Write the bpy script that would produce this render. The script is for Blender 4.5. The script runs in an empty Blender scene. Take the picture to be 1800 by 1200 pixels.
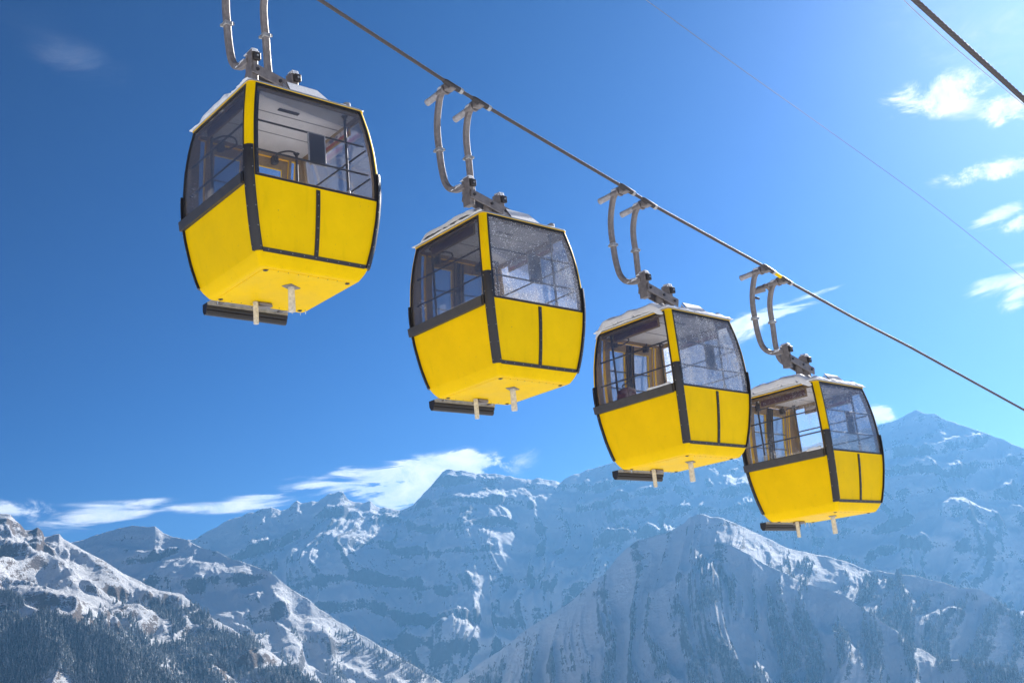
import bpy, math, random
import numpy as np
from mathutils import Vector, Matrix

# ------------------------------------------------------------------ camera
FOC, PITCH, ROLL = 1915.1, 0.27339, -0.09449          # focal length in px of an 1800 px wide picture
sc = bpy.context.scene
cp, sp_ = math.cos(PITCH), math.sin(PITCH)
FWD = np.array([0, cp, sp_]); UP0 = np.array([0, -sp_, cp]); RT0 = np.array([1.0, 0, 0])
cr, sr = math.cos(ROLL), math.sin(ROLL)
RT = cr*RT0 + sr*UP0; UP = -sr*RT0 + cr*UP0
cam_d = bpy.data.cameras.new('camera'); cam = bpy.data.objects.new('camera', cam_d)
sc.collection.objects.link(cam)
cam_d.sensor_width = 36; cam_d.lens = FOC/1800*36; cam_d.clip_start = 0.1; cam_d.clip_end = 60000
cam.matrix_world = Matrix(((RT[0], UP[0], -FWD[0], 0), (RT[1], UP[1], -FWD[1], 0), (RT[2], UP[2], -FWD[2], 0), (0, 0, 0, 1)))
sc.camera = cam

# ------------------------------------------------------------------ render / exposure
sc.render.engine = 'CYCLES'
sc.cycles.use_denoising = True
sc.cycles.max_bounces = 8; sc.cycles.diffuse_bounces = 4; sc.cycles.glossy_bounces = 3
sc.cycles.transparent_max_bounces = 24; sc.cycles.volume_bounces = 0
sc.cycles.sample_clamp_indirect = 6
sc.view_settings.view_transform = 'Standard'; sc.view_settings.look = 'None'
sc.view_settings.gamma = 1; sc.view_settings.use_curve_mapping = False
sc.view_settings.exposure = 0.93

SUN_EL, SUN_AZ = 29.5, 33.0                             # degrees; azimuth from +Y towards +X
SUN_STRENGTH, SKY_STRENGTH = 4.8, 0.10
HAZE_DENSITY = 8.2e-5

def direction(x, y):
    "world direction of a point of the 1800x1200 photograph, used to read headings and elevations"
    v = FWD + RT*(x-900)/FOC - UP*(y-600)/FOC
    return v/np.linalg.norm(v)

# ------------------------------------------------------------------ world
world = bpy.data.worlds.new('World'); sc.world = world; world.use_nodes = True
nt = world.node_tree; nt.nodes.clear()
def N(tree, t, **kw):
    n = tree.nodes.new(t)
    for k, v in kw.items():
        setattr(n, k, v)
    return n
def math_(tree, op, a, b=None, c=None, clamp=False):
    n = tree.nodes.new('ShaderNodeMath'); n.operation = op; n.use_clamp = clamp
    for i, v in enumerate((a, b, c)):
        if v is None: continue
        if isinstance(v, (int, float)): n.inputs[i].default_value = v
        else: tree.links.new(v, n.inputs[i])
    return n.outputs[0]
sky = N(nt, 'ShaderNodeTexSky', sky_type='NISHITA', sun_disc=False)
sky.sun_elevation = math.radians(SUN_EL); sky.sun_rotation = math.radians(SUN_AZ)
sky.altitude = 1500; sky.air_density = 1.0; sky.dust_density = 2.0; sky.ozone_density = 3.0
hsv = N(nt, 'ShaderNodeHueSaturation'); hsv.inputs['Saturation'].default_value = 1.1; hsv.inputs['Value'].default_value = 1.0
sc1 = N(nt, 'ShaderNodeVectorMath', operation='SCALE'); sc1.inputs['Scale'].default_value = .1; nt.links.new(sky.outputs[0], sc1.inputs[0])
gam = N(nt, 'ShaderNodeGamma'); gam.inputs[1].default_value = 1.75; nt.links.new(sc1.outputs[0], gam.inputs[0])
sc2 = N(nt, 'ShaderNodeVectorMath', operation='SCALE'); sc2.inputs['Scale'].default_value = 4.6; nt.links.new(gam.outputs[0], sc2.inputs[0])
tint = N(nt, 'ShaderNodeVectorMath', operation='MULTIPLY'); tint.inputs[1].default_value = (.55, .76, 1.14); nt.links.new(sc2.outputs[0], tint.inputs[0])
nt.links.new(tint.outputs[0], hsv.inputs['Color'])
tc = N(nt, 'ShaderNodeTexCoord')
gen = tc.outputs['Generated']
def vdot(vec):
    n = N(nt, 'ShaderNodeVectorMath', operation='DOT_PRODUCT'); nt.links.new(gen, n.inputs[0]); n.inputs[1].default_value = vec
    return n.outputs['Value']
def wnoise(scale, stretch, rot, detail=6, rough=.6, dist=0.0):
    m = N(nt, 'ShaderNodeMapping'); m.inputs['Rotation'].default_value = rot; m.inputs['Scale'].default_value = stretch
    nt.links.new(gen, m.inputs['Vector'])
    n = N(nt, 'ShaderNodeTexNoise'); n.inputs['Scale'].default_value = scale; n.inputs['Detail'].default_value = detail
    n.inputs['Roughness'].default_value = rough; n.inputs['Distortion'].default_value = dist
    nt.links.new(m.outputs[0], n.inputs['Vector'])
    return n.outputs[0]
puff = wnoise(24, (1, 1, 1.7), (0, 0, 0), 10, .68, .5)
streak = wnoise(13, (1, 1, 7), (0, math.radians(8), 0), 7, .6, .6)
veil = wnoise(9, (1, 1, 3), (0, math.radians(-20), 0), 7, .65, 1.2)
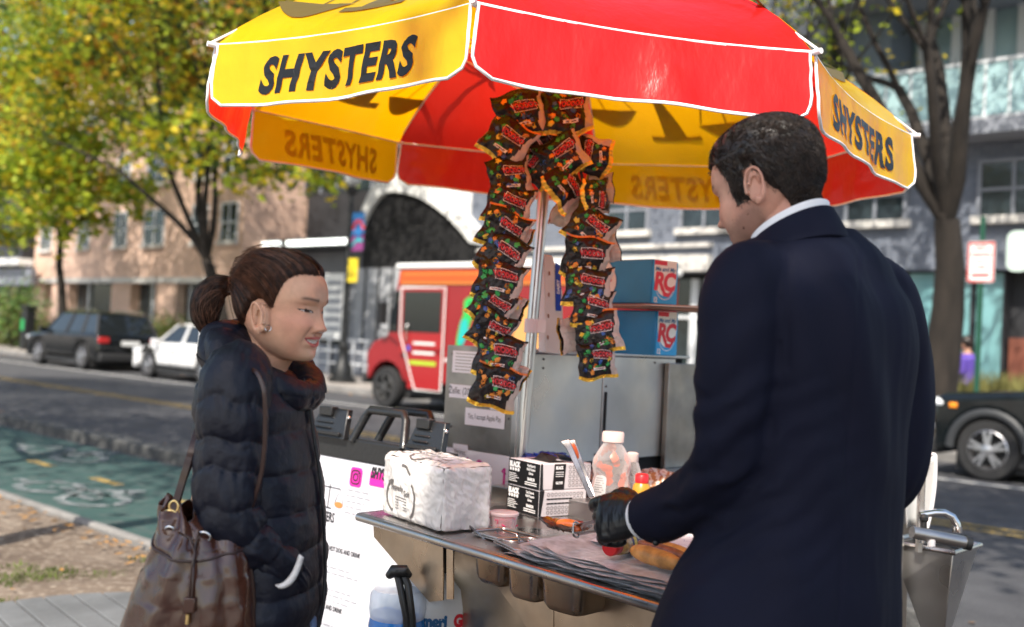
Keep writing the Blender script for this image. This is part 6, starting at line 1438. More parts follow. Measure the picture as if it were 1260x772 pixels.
# =================================================================== PEOPLE
def head_build(O, R, prm):
    """skull + neck + ears as one remeshed surface in head space (x forward, y left, z up), then placed by O,R"""
    mb = MB(); T = prm['slices']; n = 96; rings = []; s = prm.get('s', 1)
    zs = [T[0][0] + (T[-1][0] - T[0][0]) * k / 110 for k in range(111)]
    sm = crom([t for t in T], 8)
    def row(z):
        for a, b in zip(sm, sm[1:]):
            if min(a[0], b[0]) <= z <= max(a[0], b[0]) and a[0] != b[0]:
                t = (z - a[0]) / (b[0] - a[0]); return [lerp(p, q, t) for p, q in zip(a, b)]
        return list(sm[-1])
    for z in zs:
        _, xf, xb, w, sq = row(z); xc = lerp(xb, xf, .45); ring = []
        for j in range(n):
            th = 2 * pi * j / n; c, s_ = cos(th), sin(th); e = sq if c > 0 else 2.15
            k = (abs(c) ** e + abs(s_) ** e) ** (-1 / e); rx = (xf - xc) if c > 0 else (xc - xb)
            ring.append(V((xc + rx * c * k, w * s_ * k, z)))
        rings.append(ring)
    mb.loft(rings)
    for a in prm['neck']: mb.tube([p for p, r in a], [r for p, r in a], 28)
    for sg in (-1, 1):                                        # ears
        ex, ey, ez, es = prm['ear']; er = []
        c0 = V((ex, sg * ey, ez)); out = V((-.35, sg * .94, 0)).normalized(); fwd = V((.94, sg * .35, 0)); fwd = (fwd - out * fwd.dot(out)).normalized(); upv_ = V((-.12, 0, 1)).normalized()
        def E(a, r, o): return c0 + fwd * (cos(a) * .0165 * r * es) + upv_ * (sin(a) * .029 * r * es + (-.003 if sin(a) < 0 else .002)) + out * o
        pts = [E(a, 1 if a > -pi * .5 else .8, .0125 + .006 * sin(max(0, a - .2))) for a in [radians(q) for q in range(-20, 291, 15)]]
        mb.tube(pts, [.0030 if i < len(pts) - 6 else .0042 for i in range(len(pts))], 8)
        mb.loft([[E(2 * pi * j / 20, .95, -.008) for j in range(20)], [E(2 * pi * j / 20, .93, .0040) for j in range(20)]] if sg > 0 else [[E(-2 * pi * j / 20, .95, -.008) for j in range(20)], [E(-2 * pi * j / 20, .93, .0040) for j in range(20)]])
        mb.tube([E(radians(q), .58, .0085) for q in range(0, 200, 20)], .0022, 8)
        mb.sphere(E(radians(265), .78, .007), .0062, 12, 8); mb.sphere(E(radians(-15), .95, .008), .0045, 10, 6)
    for m_ in prm.get('extra', ()): m_(mb)
    out, nr = remesh(mb, prm.get('vox', .0017), 5, .5)
    nv = []
    for p, q in zip(out.v, nr):
        x, y, z = p.x / s, p.y / s, p.z / s; d = V((0, 0, 0))
        if x > .02 and q.x > -.1 and abs(y) < .07 and -.12 < z < .09:
            ay = abs(y); fx = 0; N = prm['nose']
            hz = 0
            if N['base'] < z < N['top']:
                t = (N['top'] - z) / (N['top'] - N['tip'])
                hz = N['h'] * (max(0, t) ** 1.25 if t < 1 else max(0, 1 - ((N['tip'] - z) / (N['tip'] - N['base'])) ** 2.2))
            sg_ = lerp(.0055, .0095, sstep(N['top'], N['tip'], z)) if N['top'] != N['tip'] else .008
            fx += hz * gs(ay, sg_)
            fx += .0075 * gs(ay - .0135, .0052) * gs(z - (N['tip'] - .004), .0058)            # wings
            fx -= .003 * gs(ay - .0075, .003) * gs(z - (N['base'] + .001), .0022)            # nostrils
            fx -= .0095 * gs(ay - .030, .0125) * gs(z + .001, .0095)                         # sockets
            fx += .0070 * gs(ay - .031, .0088) * gs(z + .002, .0068)                         # lid over eyeball
            fx += .0035 * gs(ay - .028, .016) * gs(z - .0165, .006)                          # brow
            fx -= .0016 * gs(ay - .031, .012) * gs(z - .0075, .0016)                         # lid crease
            fx += .0062 * gs(ay - .036, .015) * gs(z + .034, .013)                           # cheek
            fx -= .0042 * gs(ay - (.024 + (-.035 - z) * .25), .0035) * sstep(-.075, -.05, z) * (1 - sstep(-.04, -.03, z))   # nasolabial
            zm = prm['mouth'] + prm['smile'] * 7.0 * ay * ay; mw = prm['mw']; ml = max(0, 1 - (ay / mw) ** 2.2)
            fx += .0050 * ml * gs(z - (zm + .0062), .0034) + .0056 * ml * gs(z - (zm - .0078), .0040)
            fx -= .0050 * max(0, 1 - (ay / mw) ** 4) * gs(z - zm, .0030)
            fx -= .002 * gs(ay, .0035) * gs(z - (zm + .013), .004)
            fx += .0055 * gs(ay, .015) * gs(z - prm['chin'], .010)
            fx -= .0030 * gs(ay, .018) * gs(z - (prm['chin'] + .0165), .005)
            d.x = fx * s
        nv.append(p + d)
    loc = [V(p) for p in nv]; out.v = [O + R @ p for p in nv]
    return out, loc
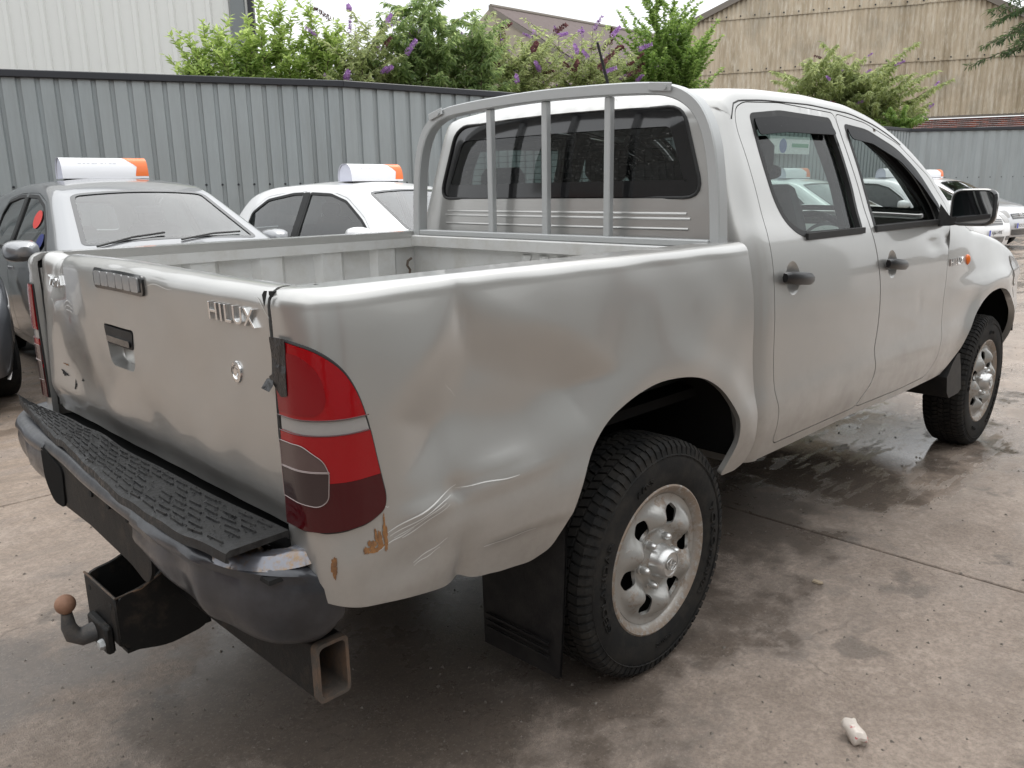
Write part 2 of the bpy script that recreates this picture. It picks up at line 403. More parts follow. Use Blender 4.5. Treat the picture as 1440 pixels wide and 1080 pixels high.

○ ○ ○ ○ ○ ○ ○

Given problem
Please repeat exactly the data above from its first line to the line that contains "from mathutils import Vector, Matrix", inclusive, and leave every picture out.

Answer to the exercise
Write the bpy script that would produce this render. The script is for Blender 4.5. The script runs in an empty Blender scene. Take the picture to be 1800 by 1200 pixels.
import bpy, math, random
import numpy as np
from mathutils import Vector, Matrix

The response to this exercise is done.